(Reuters) - Notre Dame football star Manti Te'o, whose on-field excellence after his grandmother and online girlfriend purportedly died made him a hero in the sports media, was the victim of a hoax because the girl never existed, the university said on Wednesday.
The girlfriend, who called herself Lennay Kekua and claimed to be a Stanford graduate, was merely an online persona who 'ingratiated herself with Manti and then conspired with others to lead him to believe she had tragically died of leukemia,' university spokesman Dennis Brown said in a statement.
Notre Dame Athletic Director Jack Swarbrick said the university learned of the hoax from Te'o on December 26. He answered questions forthrightly and private investigators uncovered several things that pointed to Te'o being a victim in the case.
'This was a very elaborate, very sophisticated hoax perpetrated for reasons we can't fully understand but had a certain cruelty at its core, based on the exchanges that we were able to see between some of the people who perpetrated it,' Swarbrick told a news conference.
Notre Dame's statements came after the website Deadspin.com published a long expose under the headline 'Blarney,' alleging that Kekua was a hoax dreamed up by a friend of Te'o's.
'Manti Te'o did lose his grandmother this past fall. Annette Santiago died on September 11, 2012, at the age of 72, according to Social Security Administration records in Nexis,' the website said.
'But there is no SSA record there of the death of Lennay Marie Kekua, that day or any other.
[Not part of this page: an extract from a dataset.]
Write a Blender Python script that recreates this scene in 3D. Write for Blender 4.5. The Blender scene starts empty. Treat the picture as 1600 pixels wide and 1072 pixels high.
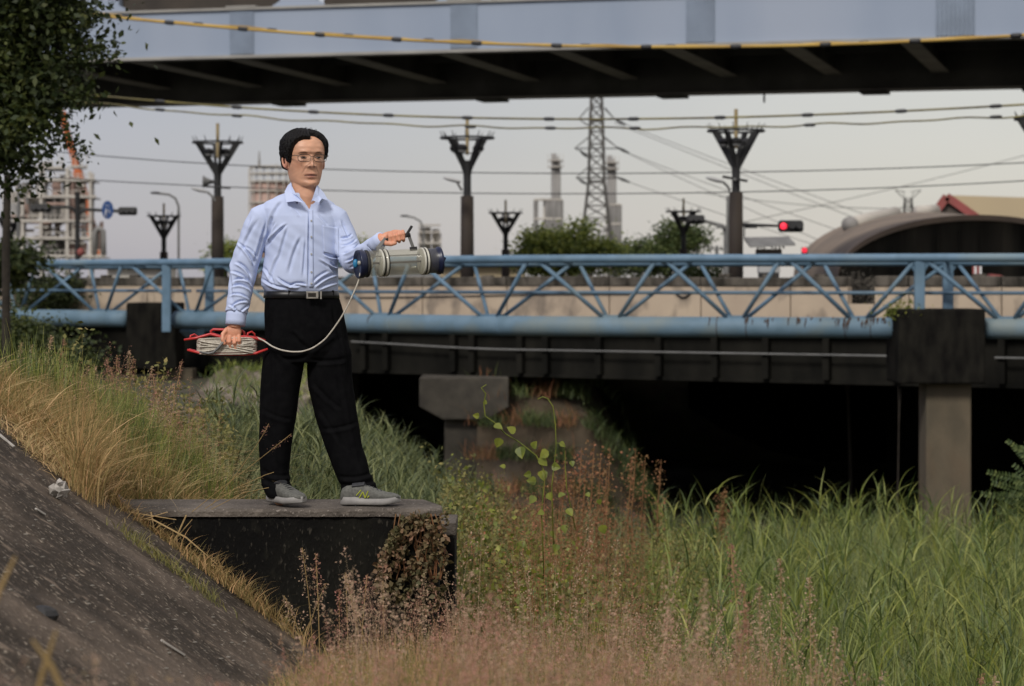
import bpy, math, random
import numpy as np
from mathutils import Vector, Matrix
from mathutils.bvhtree import BVHTree
R = math.radians
rng = np.random.default_rng(7)
random.seed(7)
sc = bpy.context.scene
col = sc.collection

# ------------------------------------------------------------------ camera, light, exposure
F = 3778.0            # focal length in photograph pixels (85 mm on 36 mm, 1600 px wide)
HZ = 440.0            # horizon row in the photograph
EYE = 1.009           # camera height above the top of the concrete block
cam_d = bpy.data.cameras.new('camera')
cam = bpy.data.objects.new('camera', cam_d); col.objects.link(cam)
cam.location = (0, 0, EYE); cam.rotation_euler = (R(90), 0, 0)
cam_d.lens = 85; cam_d.sensor_width = 36
cam_d.shift_y = -(536 - HZ) / 1600.0
cam_d.clip_end = 5000; cam_d.clip_start = 0.1
cam_d.dof.use_dof = True; cam_d.dof.focus_distance = 10.9; cam_d.dof.aperture_fstop = 4.8
sc.camera = cam
sc.view_settings.view_transform = 'Standard'
sc.view_settings.look = 'None'
sc.view_settings.exposure = 0.0
sc.view_settings.gamma = 1.0
sc.view_settings.use_curve_mapping = False
SUN_EL, SUN_AZ = 42.0, 203.0     # azimuth clockwise from +Y: sun behind the camera, to its left
wd = bpy.data.worlds.new('World'); sc.world = wd; wd.use_nodes = True
nt = wd.node_tree; nt.nodes.clear()
N = nt.nodes.new; L = nt.links.new
out = N('ShaderNodeOutputWorld'); add = N('ShaderNodeAddShader')
b1 = N('ShaderNodeBackground'); b2 = N('ShaderNodeBackground')
sky = N('ShaderNodeTexSky'); sky.sky_type = 'NISHITA'; sky.sun_disc = False
sky.sun_elevation = R(SUN_EL); sky.sun_rotation = R(SUN_AZ)
L(sky.outputs[0], b1.inputs[0]); b1.inputs[1].default_value = 0.03
tc = N('ShaderNodeTexCoord'); sp = N('ShaderNodeSeparateXYZ'); L(tc.outputs['Generated'], sp.inputs[0])
mr = N('ShaderNodeMapRange'); mr.inputs[1].default_value = -0.25; mr.inputs[2].default_value = 0.22
mr.interpolation_type = 'SMOOTHSTEP'
L(sp.outputs[0], mr.inputs[0])
mx = N('ShaderNodeMix'); mx.data_type = 'RGBA'; L(mr.outputs[0], mx.inputs[0])
mx.inputs[6].default_value = (0.295, 0.28, 0.34, 1); mx.inputs[7].default_value = (0.47, 0.435, 0.405, 1)
mz = N('ShaderNodeMapRange'); mz.inputs[1].default_value = 0.12; mz.inputs[2].default_value = 0.75
mz.inputs[3].default_value = 1.0; mz.inputs[4].default_value = 1.55; L(sp.outputs[2], mz.inputs[0])
nz = N('ShaderNodeTexNoise'); nz.inputs['Scale'].default_value = 3.0; nz.inputs['Detail'].default_value = 4
mp = N('ShaderNodeMapping'); mp.inputs['Scale'].default_value = (1, 1, 3.5)
L(tc.outputs['Generated'], mp.inputs[0]); L(mp.outputs[0], nz.inputs['Vector'])
mn = N('ShaderNodeMapRange'); mn.inputs[1].default_value = 0.3; mn.inputs[2].default_value = 0.7
mn.inputs[3].default_value = 0.93; mn.inputs[4].default_value = 1.07; L(nz.outputs[0], mn.inputs[0])
mm = N('ShaderNodeMath'); mm.operation = 'MULTIPLY'; L(mz.outputs[0], mm.inputs[0]); L(mn.outputs[0], mm.inputs[1])
L(mx.outputs[2], b2.inputs[0]); L(mm.outputs[0], b2.inputs[1])
L(b1.outputs[0], add.inputs[0]); L(b2.outputs[0], add.inputs[1]); L(add.outputs[0], out.inputs[0])
sl = bpy.data.lights.new('sun', 'SUN'); sl.energy = 2.5; sl.angle = R(14); sl.color = (1, 0.95, 0.88)
so = bpy.data.objects.new('sun', sl); col.objects.link(so)
az = R(SUN_AZ); el = R(SUN_EL)
sd = Vector((math.sin(az) * math.cos(el), math.cos(az) * math.cos(el), math.sin(el)))
so.rotation_euler = sd.to_track_quat('Z', 'Y').to_euler(); so.location = (-20, -30, 30)

# ------------------------------------------------------------------ helpers
def P(px, py, d):
    return Vector(((px - 800) / F * d, d, EYE - (py - HZ) / F * d))
def XW(px, d): return (px - 800) / F * d
def ZW(py, d): return EYE - (py - HZ) / F * d
def smooth(a, b, t):
    t = np.clip((np.asarray(t, float) - a) / (b - a), 0, 1); return t * t * (3 - 2 * t)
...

Her passing, recounted so many times in the national media, produces no obituary or funeral announcement in Nexis, and no mention in the Stanford student newspaper.'
Deadspin said photographs identified as Kekua and shown in online tributes and on TV news reports belonged to a living 22-year-old California woman of a different name who is not a Stanford graduate, has never had leukemia and has not met Te'o.
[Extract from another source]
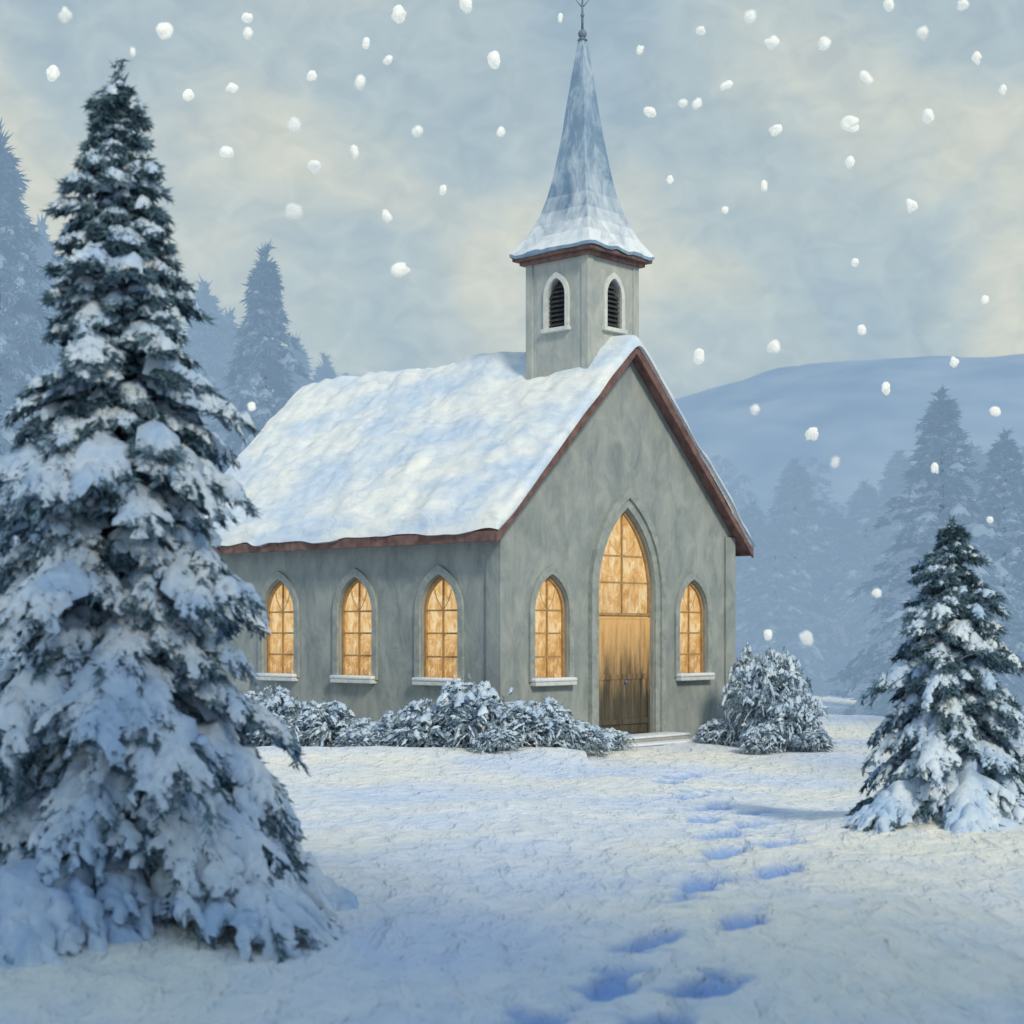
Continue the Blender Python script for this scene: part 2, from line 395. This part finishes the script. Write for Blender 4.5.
def at_px(px, topy, d, hw=None, ms=farA, lab="blue-grey misty spruce dusted with snow"):
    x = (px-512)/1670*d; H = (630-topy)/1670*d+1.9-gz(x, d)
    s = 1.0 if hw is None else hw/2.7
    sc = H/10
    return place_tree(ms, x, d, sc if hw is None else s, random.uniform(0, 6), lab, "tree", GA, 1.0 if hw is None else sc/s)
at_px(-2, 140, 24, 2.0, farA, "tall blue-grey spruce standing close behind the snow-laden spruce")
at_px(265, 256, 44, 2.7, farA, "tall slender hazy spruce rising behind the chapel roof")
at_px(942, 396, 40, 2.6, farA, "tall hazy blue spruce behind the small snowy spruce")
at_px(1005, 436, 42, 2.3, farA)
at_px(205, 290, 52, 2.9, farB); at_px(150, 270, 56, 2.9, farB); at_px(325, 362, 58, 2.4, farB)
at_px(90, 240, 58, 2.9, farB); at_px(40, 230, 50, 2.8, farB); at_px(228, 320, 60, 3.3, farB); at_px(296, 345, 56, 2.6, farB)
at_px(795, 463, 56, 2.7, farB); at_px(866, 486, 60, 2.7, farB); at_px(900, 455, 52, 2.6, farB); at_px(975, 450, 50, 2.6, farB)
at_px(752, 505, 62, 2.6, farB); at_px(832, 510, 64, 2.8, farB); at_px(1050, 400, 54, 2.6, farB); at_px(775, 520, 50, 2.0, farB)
GB = "unseen spruces added to shade the snow"
shade = spruce("shade_spruce", 10, 2.6, 61, 120, 8, 0.26, 0.07, near_mats, tiers=10, snow_p=.4, dens=.6)  # trees added behind and right of the camera to shade the snow
for (x, y, s) in [(3.9, -6.5, 1.75), (6.0, -7.6, 1.8), (8.0, -8.2, 1.75), (10.2, -8.8, 1.8), (12.8, -8.6, 1.75), (2.4, -4.6, 1.35), (4.9, -4.4, 1.3), (12.5, 17.5, 1.0), (14.5, 22.0, 1.15), (13.0, 27.5, .95), (11.5, 13.0, 1.1)]:
    place_tree(shade, x, y, s, random.uniform(0, 6), "tall snowy spruce added out of view to shade the snow", "tree", GB)

# far-off wood as one mass
rng = np.random.default_rng(77)
Os = []; Ds = []; Ls = []; dr = []; ws = []
def wood_tree(x, y, z0, h, nb):
    for b in range(nb):
        f = b/nb; L = (1-f)**.85*h*.25+.12; ph = b*2.4+rng.uniform(0, .5)
        Os.append((x, y, z0+h*(.04+.95*f))); Ds.append((math.cos(ph), math.sin(ph), -.25)); Ls.append(L); dr.append(.3); ws.append(.12*L)
for i in range(260):
    d = rng.uniform(64, 112); x = rng.uniform(-.42, .42)*d
    wood_tree(x, d, gz(x, d), rng.uniform(6.0, 9.5)*(1.0 if x > 0 else 1.45), 44)
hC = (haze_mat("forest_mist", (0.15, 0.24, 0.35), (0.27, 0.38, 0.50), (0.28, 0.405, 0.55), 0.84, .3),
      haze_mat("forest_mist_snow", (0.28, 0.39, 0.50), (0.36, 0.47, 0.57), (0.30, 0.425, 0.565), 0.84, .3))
N = len(Ls)
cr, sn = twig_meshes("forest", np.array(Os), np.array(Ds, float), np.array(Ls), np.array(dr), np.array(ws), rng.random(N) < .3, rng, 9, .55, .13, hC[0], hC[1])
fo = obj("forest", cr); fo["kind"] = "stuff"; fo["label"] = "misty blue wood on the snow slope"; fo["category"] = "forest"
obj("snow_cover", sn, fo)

# ------------------------------------------------------------------ shrubs
def shrub_meshes(name, seed, n=130):
    rng = np.random.default_rng(seed)
    Os = []; Ds = []; Ls = []; dr = []; ws = []; so = []
    lob = [(rng.uniform(-.42, .42), rng.uniform(-.42, .42), rng.uniform(.25, .5), rng.uniform(.38, .6)) for _ in range(7)]+[(0, 0, .4, .62)]
    def add(o, d, l, r_, w, s): Os.append(o); Ds.append(d); Ls.append(l); dr.append(r_); ws.append(w); so.append(s)
    for (lx, ly, lz, lr) in lob:
        c = np.array([lx, ly, lz])
        for i in range(int(n*.28)):
            a = rng.uniform(0, 2*math.pi); u = rng.uniform(-.45, 1); q = math.sqrt(1-u*u)
            d = np.array([math.cos(a)*q, math.sin(a)*q, u])
            add(c+d*lr*.35, d+rng.normal(0, .25, 3), lr*.6*rng.uniform(.8, 1.25), rng.uniform(.1, .5), .030*rng.uniform(.6, 1.3), rng.random() < .4)
            for j in range(3):
                add(c+d*lr*rng.uniform(.55, 1.0), d+rng.normal(0, .6, 3), .16*rng.uniform(.6, 1.4), .5, .026*rng.uniform(.6, 1.4), rng.random() < .25+.45*max(0, u))
            if u > .1:
                tg = np.cross(d, rng.normal(0, 1, 3)); tg[2] *= .5
                add(c+d*lr*rng.uniform(.92, 1.02), tg, .18*rng.uniform(.7, 1.3), .35, .055*rng.uniform(.6, 1.3)*(.4+u), rng.random() < .75)
    cr, sn = twig_meshes(name, np.array(Os), np.array(Ds), np.array(Ls), np.array(dr), np.array(ws), np.array(so), rng, 15, .055, .010, M_leaf, M_shrubsnow, 0.8)
    V = []; F = []
    for i in range(7):
        a = i*2.4; tip = (math.cos(a)*.5, math.sin(a)*.5, .65); k = len(V)
        for j in range(3):
            b = 2.1*j; V.append((.03*math.cos(b), .03*math.sin(b), -.1))
        V.append(tip)
        F += [(k, k+1, k+3), (k+1, k+2, k+3), (k+2, k, k+3)]
    return mesh_np(name+"_stems", V, F, M_bark), cr, sn
shr = [shrub_meshes("shrub", 3), shrub_meshes("shrub_b", 9), shrub_meshes("shrub_c", 15, 120)]
for (x, y, r, h, k) in [(-5.2, 30.6, .9, 1.0, 2), (-4.2, 29.5, .95, 1.15, 0), (-3.2, 28.9, .85, .85, 1), (-2.3, 28.6, .75, .65, 2), (-1.5, 28.0, .85, .9, 0), (-.7, 27.5, .95, 1.1, 1), (.3, 27.6, .85, .85, 2),
                        (1.1, 28.2, .72, .6, 0), (1.75, 29.2, .45, .4, 1), (-.2, 26.9, .5, .4, 0), (-2.6, 27.9, .5, .38, 1), (3.85, 31.0, .55, .5, 2), (4.62, 30.6, .86, 1.65, 1), (4.95, 29.4, .70, 1.1, 0), (4.35, 29.0, .55, .55, 2), (5.2, 28.6, .40, .4, 1), (4.85, 32.5, .8, 1.85, 2)]:
    e = bpy.data.objects.new("shrub", None); link(e); e.location = (x, y, gz(x, y)-.10*min(1, h)); e.rotation_euler = (0, 0, random.uniform(0, 6))
    e.scale = (r, r, h)
    for nm, me in zip(("stem", "foliage", "snow_cover"), shr[k]): obj(nm, me, e)
    tag(e, "tall rounded frosted shrub beside the chapel corner" if h > 1.4 else "low frosted shrub with snow at the chapel wall", "bush", "frosted shrubs around the chapel")

# ------------------------------------------------------------------ chapel
CH = bpy.data.objects.new("chapel", None); link(CH)
CH.location = (-0.2, 28.8, 0.0); CH.rotation_euler = (0, 0, math.radians(48))
tag(CH, "small grey plastered chapel with snowy roof, spire and glowing arched windows", "chapel")
W, LN = 7.0, 8.8
ZE, ZA = 3.80, 7.15
SL = (ZA-ZE)/(W/2)

def arch(w, z0, zs, za, cx=0.0, n=9):
    a = w/2; r = za-zs; R = (r*r+a*a)/(2*a)
    pts = [(cx+a, z0), (cx+a, zs)]
    c = a-R; th1 = math.atan2(r, -c)
    for i in range(1, n+1):
        th = th1*i/n; pts.append((cx+c+R*math.cos(th), zs+R*math.sin(th)))
    left = [(2*cx-x, z) for (x, z) in reversed(pts[:-1])]
    return pts+left

def panel(bm, outline, holes, M, depth):
    loops = [outline]+holes; es = []; hv = []
    for li, lp in enumerate(loops):
        vs = [bm.verts.new(M @ Vector((x, 0, z))) for x, z in lp]
        for i in range(len(vs)): es.append(bm.edges.new((vs[i], vs[(i+1) % len(vs)])))
        if li: hv.append((lp, vs))
    bmesh.ops.triangle_fill(bm, use_beauty=True, use_dissolve=False, edges=es)
    for lp, vs in hv:
        iv = [bm.verts.new(M @ Vector((x, depth, z))) for x, z in lp]
        for i in range(len(vs)):
            j = (i+1) % len(vs); bm.faces.new((vs[i], vs[j], iv[j], iv[i]))

def band(bm, inner, outer, y0, y1, closed=False):
    n = len(inner)
    rows = [[bm.verts.new((x, y, z)) for x, z in lp] for lp, y in ((outer, y1), (outer, y0), (inner, y0), (inner, y1))]
    for r in range(4):
        A = rows[r]; B = rows[(r+1) % 4]
        for i in range(n if closed else n-1):
            j = (i+1) % n; bm.faces.new((A[i], A[j], B[j], B[i]))
    if not closed:
        bm.faces.new([rows[r][0] for r in range(4)]); bm.faces.new([rows[r][-1] for r in reversed(range(4))])

WZ0, WZS, WZA, WW = 1.0, 2.22, 2.88, 0.92
DW = 1.70; DZ0 = -0.08
I4 = Matrix.Identity(4)
Mside = Matrix.Rotation(math.radians(-90), 4, 'Z')
side_s = [1.46, 3.66, 5.86]
front_x = [1.33, 5.62]
bm = bmesh.new()
panel(bm, [(0, -.6), (W, -.6), (W, ZE), (W/2, ZA), (0, ZE)],
      [arch(WW, WZ0, WZS, WZA, cx) for cx in front_x]+[arch(DW, DZ0, 2.6, 4.18, W/2)], I4, .26)
panel(bm, [(-LN, -.6), (0, -.6), (0, ZE), (-LN, ZE)], [arch(WW, WZ0, WZS, WZA, -s) for s in side_s], Mside, .26)
for q in ([(W, 0, -.6), (W, LN, -.6), (W, LN, ZE), (W, 0, ZE)],
          [(0, LN, -.6), (W, LN, -.6), (W, LN, ZE), (W/2, LN, ZA), (0, LN, ZE)]):
    bm.faces.new([bm.verts.new(p) for p in q])
me = bpy.data.meshes.new("wall"); bm.to_mesh(me); bm.free(); me.materials.append(M_plaster)
wall = obj("wall", me, CH)
for a_ in ((-.05, .28, -.05, -.003), (W-.28, W+.05, -.05, -.003), (-.05, -.003, .0, .30), (-.05, -.003, LN-.34, LN)):
    bm = bmesh.new(); box(bm, *a_, -.5, ZE-.02, .012); bm_obj("corner_pilaster", bm, M_plaster, CH)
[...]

Te'o, an All-American linebacker and finalist for the Heisman Trophy, college football's top individual honor, acknowledged in a statement carried by ESPN.com and the Honolulu Star-Advertiser, that he had never met Kekua in person.
But he said Wednesday he had developed an emotional relationship with her and 'maintained what I thought to be an authentic relationship by communicating frequently online and on the phone,' according to the statement.
'To realize that I was the victim of what was apparently someone's sick joke and constant lies was, and is, painful and humiliating,' Te'o said.
On September 15, Notre Dame upset Michigan State 20-3 in a lopsided game where Te'o racked up 12 tackles - a considerable number.
It was a remarkable performance by the senior. But Te'o told his coach his grandmother and girlfriend had died just a few days before the game. The coach told reporters and Te'o's excellence became even more celebrated by the media.
Notre Dame continued to win and was preparing to meet Alabama in the national collegiate championship game on January 7 when Te'o told the university that he might be a hoax victim.
'The thing I am most sad about is that the single most trusting human being I have ever met will never be able to trust in the same way again in his life,' Swarbrick said of Te'o. 'That is an incredible tragedy.'
The private investigators turned their final report over to the university on January 4. That report will not be made public, Swarbrick said.
Notre Dame lost to Alabama 42-14 three days later. Te'o is expected to be a first-round pick in the upcoming NFL draft.